3.) Take the issue of the Arian heresy. How did the Church decide which side was right in the 4th century when Arius (a priest in Alexandria) began teaching that Christ was a created being? Did they consult the Bible? They did. But the trouble was both sides of the debate had their proof text verses from the Bible to prove their side of the argument. How was the controversy settled? The same way the Apostles settled the circumcision issue—a Church Council (the first of the great Ecumenical Councils, this one held at Nicaea).

4.) What does the New Testament say is the method of establishing faith and practice? “All Scripture,” states the Apostle Paul, “is breathed out by God and profitable for teaching, reproof, correction, and training in righteousness,” (2 Timothy 3:16). However, one will note that earlier in the same work he called the Church “the pillar and ground of the truth” (1 Timothy 3:15). Scripture is not a stand-alone work. It is a work of the Church, and in and through the Church it is both supported and rightly understood.

All this the American Evangelical church is lacking.

There is no reliance on the Church for support and understanding of Scripture because there is no foundational, unified Church. There are several thousand independent splinter groups, but no Church. Much less is there trust and understanding of the Church historic with her great councils and saints. The average Evangelical is cut adrift from the historic Church and made to discover all the ancient heresies anew, Arianism, not the least of which, and decide for themselves which way is up. No individual believer should be taxed with this. At what point is the individual free to simply trust the faith?

Getting back to the question, “What’s the big deal?” I will offer another shortlist. The big deal concerning the nature of Christ is at least 3-fold. And, again, forgive me for the extreme nutshell version in which I am dealing with these large themes. It is my hope that if the reader is unfamiliar with them this will help inspire a longer study.

The big deal is this:

1.) If Christ is not fully God, then His sacrifice cannot save. As the Church Fathers argued at the Council of Nicaea, both the humanity and the divinity of Christ were necessary. Only one who was fully human and fully God could atone for human sin since only that which was assumed by God could be healed by God (St. Gregory of Nazianzus). This is how we know that Jesus Christ was truly God who became flesh and lived among us (John 1:14). If Christ is a mere created being then He is not truly God and cannot save.

2.) If Christ is a God but also a creation of God then the Christian believer is involved in polytheism, or at a minimum something like old Gnostic demiurge paganism. Interestingly, the article notes that 90% of American Evangelicals believe that God exists in three Persons (i.e., the Trinity), but this simply doesn’t fit with a belief that Christ was created. It is sheer confusion.

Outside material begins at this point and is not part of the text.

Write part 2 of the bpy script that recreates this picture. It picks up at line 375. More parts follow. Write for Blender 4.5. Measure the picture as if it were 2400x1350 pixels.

3.) Lastly, if Christ is not the eternal, begotten, not made, Son of God, then God the Father was not always Father. This does not make sense if one believes that God is eternal. This would constitute a major change in God’s identity and would demonstrate that God is not eternal, or that He is in some way eternally evolving, which is a logical absurdity.

Orthodox Icon of the Council of Nicaea

12 thoughts on “73% of American Evangelicals Believe Jesus is a Created Being. What’s the big deal?

    • With all due respect Lloyd, your comment does not reflect the sort of discussions that I want to encourage on my blog. Apologize for the editing, but let’s keep the discussion more civil and intelligent. Thank you!

    • Good article and just another reason to educate and be cautious regarding the spinning off of Protestanism into something unrecognizable to the Fathers of the Reformation.

  1. Am I not correct in assuming that CT almost always reflects an orthodox perspective on issues of historical heresies? CT DOES attempt to hold “evangelicals” accountable for their misinterpretations of theological views.

  2. Very good article Eric, a tiny quibble with your closing remarks. As the universe is unfolding in space-time, is not God, who is the eternal presence, it’s very creator, also to some extent eternally evolving with His creation? I think the Process Theologians have something to say or add value here on this point.

    • Hi Toby! I was expecting this comment from someone. Glad you brought it up. The idea you pose: “is not God, who is the eternal presence, it’s very creator, also to some extent eternally evolving with His creation?” is one that was made popular through Hegel’s enormous influence throughout Europe since the 18th century. His was essentially a panentheistic view of God, that is, that nature is literally an extension of God’s own being. This is not historic Judeo-Christian belief and amounts to a logical absurdity within it’s historic theism. The reasons for which is based on the understanding that God’s nature, being eternal, is “necessary” not contingent on anything, complete not in process. If He is in process then He is merely another contingent being in the total aggregate of contingent beings in the universe. That’s not the God of the Bible.

    • Thank you for the response Eric. For the record, I very much accept the necessary not contingent point, but does not being omni -everything! mean that in effect God is in part of everything? Or maybe at least have the potentiality to be in everything. If the latter, then that potentiality is being expressed as the Universe moves, it reveals a little bit more of Him?

    • My understanding of the Orthodox position is that God “inhabits” everything, in the sense of His Being being the ground for all existence, but is not literally those things as a panentheistic view would cast it. The material universe is not an extension of God’s being. God’s being is perfect and in no need of refinement. For God to be evolving would mean He was dependent on something else for his being and would be in the process of becoming rather than being. Does that all make sense?

    • Morning Eric, I accept that God can’t be becoming like you and I are becoming as He is the perfect being, but I suppose I square the circle of Him being the fundamental ground for being and by default in everything as more of a playful thing ie He is playing out His will here (and there) in this particular part of the universe. To us, this may seem like He is becoming, but its His playfulness as the universe unfolds.